Cambridge Careers Service

Top tips to help students prepare for the future

Here at the Cambridge Careers Service, we work with students from day one to explore options, connect with employers and navigate the complex job market – helping them save time and maximise their employability prospects.

Whether a student has no idea what to do next, a few ideas or a definite plan, we offer plenty to help them take the next step: 

  • one-to-one guidance consultations
  • 14 major careers events each year
  • an extensive programme of briefings and skill sessions
  • coordinated employer presentations
  • a free book on CVs and applications
  • and a database of over 4,000 graduate-level job vacancies.

About half the employers that recruit Cambridge graduates do not specify a specific degree discipline. So many internships, jobs and graduate schemes are open to all students whatever they are studying. Often the employer is looking for transferable skills that can be developed through the degree subject but also through extra-curricular activities.

To illustrate this…. What did all these people study at Cambridge?

  • Head of UK airports
  • Journalist for the Financial Times
  • Producer of BBC documentaries
  • Investment banker
  • Airline pilot
  • Civil servant with the Foreign Office
  • Community outreach worker in Iraq
  • Publishing Manager for IBM

They all studied Music!

Some employers do want specific degree subjects and of course some students want to use their degree subject in their jobs. We help connect students with employers through 14 Careers Fairs across subjects from Communication and Creative Careers to Data Science or Law.

We offer a very personalised service – like the Cambridge supervision model for teaching, students can book a 30 minute appointment with a Careers Adviser. They have in-depth knowledge of particular areas, and we also have a networking database of Cambridge alumni who students can contact.

City employers (banks, management consultancies and corporate law firms) are very visible and active in their recruitment of Cambridge students. The Careers Service tries to balance this out by being especially proactive in helping students who want other sorts of careers. For example we hold lots of alumni panels where Cambridge graduates working in a variety of careers come back and speak. These range from International Development to Scientific and Technical Consulting, Journalism, Sustainability and Creative Writing.

Cambridge courses are respected all over the world so students have no need to worry about their choice of course limiting them to one career path. Watch our film to meet some of our recent graduates and how their time at university is now helping them in the workplace and in further study.

Top Tips...

Many students need a helping hand in working out what to do next. If you are advising your students on their choices for the future, we'd encourage them to do the following:

Get to know yourself

  • What am I good at? (think about your strengths)
  • What am I interested in? (think about topics as well as tasks)
  • What's important to me? (think about your values)

Self-reflection will help you identify the things that matter to you most in choosing a career. Try to answer the questions above but remember not to overthink your answers or put yourself under pressure to 'get it right'. Your thoughts and ideas are likely to change in the future. The objective here is just to think about what interests, skills, and values matter to you the most now.

Find some inspiration

We understand that looking for career ideas can feel like a huge task – especially if you are faced with the pressures of studying at the same time.

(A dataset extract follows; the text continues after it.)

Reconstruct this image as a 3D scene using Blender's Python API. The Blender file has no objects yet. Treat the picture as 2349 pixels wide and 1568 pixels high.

Once you have found a few ideas that interest you and some potential options that seem to be suited to your individual skills, thinking about your career will feel a lot less stressful!

Try not to be influenced by other people! They may not want the same things from a job that you do so different roles might suit them but not you.

Think about your subject, it may lead to unexpected ideas

The degree subject you choose and the career paths of those with the same degree can be a good source of inspiration. Keep in mind that most employers do not require a specific degree. They are much more interested in your skills and your potential and whether you can demonstrate an interest in the role.